Wednesday, May 19, 2010
LATE RESPONSE POST FOR WEEK 13 CLOSE READING: Monica Garcia
Makeup post: Final Week Response Sean F.
I find Sabrina's questioning of the relationship between animal capture and the apparatus to be very productive. Agamben's theorization locates the two states of humanness, the capacity for “boredom” and the “Open, which is the possibility of knowing being as such,” in relation to the suspension of the living being's “disinhibitors” or what he defines in The Open as carriers of significance (16-17).
It would seem then that the “disinhibitor” functions as an apparatus in that it both is the means through which the living being experiences the world and is captivated by it. The distinction between disinhibitors and apparatuses then appears to be along a binary division of nature vs. culture.

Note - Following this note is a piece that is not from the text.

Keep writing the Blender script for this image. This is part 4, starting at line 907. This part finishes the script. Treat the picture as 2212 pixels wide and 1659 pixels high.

I would question then what the limits to the “disinhibitor” is as certain animals such as Crows can pass knowledge among social groups (such as using passing cars on roads to crack nutshells). It is easy to say that the human is capable of producing and being subjected by the abundance of apparatuses, but I feel this is an all too humanizing argument.
In thinking about Avatar I would also question when animals shift from the category of living being and into the category of the apparatus. The domesticated animal or beast of burden in some ways can be seen more as a machine than a being on its own. In this way, through the process of breeding and other manipulations how has mankind itself functioned as an apparatus par excellence upon different species, ecosystems, and even biomes? I will take these questions along with me into my further studies. Thanks everyone for such a great class!
Sunday, May 9, 2010
Week 3 Makeup Response
Firstly, one must wonder if the process of sharing time necessarily involves an objectification of some sort. Must one first "make models" of Others before she can become them? Here, Derrida's notion of arche-writing's denial of full presence affects even the least objectifying project of communication. If, in order to become Other, one must first make a model of that Other, then sharing time is at its core a process of making a 'accurate' model, of constructing another culture as an intellectual model, which, if followed well enough, will enable the ethnographer to refine the model by testing its usefulness in communicating. Such a paradox makes one wonder: if this 'sharing of time' is only attainable in so much as it is first denied, why attempt to achieve it?
Secondly, if we accept Taussig's claim that mimesis in fact has the capacity to alter that which is mimed, must we become more weary of the potential for an ethnographic coevalness to be even more successful at transforming ethnographic 'informants' into the ethnographer's imagined Other than merely treating them as objects stuck in a static, earlier Time?
Taking these two concerns together, 'sharing time' appears as a project to be undertaken with a specific, transformative aim in mind. Fabian's call for ethnographers to struggle to grant coevalness to their informants in all stages of studying them appears incomplete. The motivations behind 'giving the gift' of coevalness must be interrogated.
Monday, May 3, 2010
Agamben
[He] readily does everything that he is asked to do, inasmuch as leaves his everyday gestures and his health, his amusements and his occupations, his diet and his desires, to be commanded and controlled in the smallest detail by apparatuses (23)Is this totalizing "capture" of man similar to the capture of the animal? At what point does this desubjectification and overstimulation of man by apparatuses (which we could say act like "carriers of significance"?) reduce man to acting only on something similar to an instinctive behavior?
Avatar
A question I had when I watched the movie this time around was what was at stake in that the network in Pandora was far more literal than in ways that many theorized for the class.
What does it mean that a 'skywalker' is nature chosen one? Does it re-inforce the violence which Derrida critiques in Levi-Straus? Or rather does it does it privilege immanence Derrida introduces in the plane of sameness through the sudden contingencies of Jake being in an Avatar, and preferring it.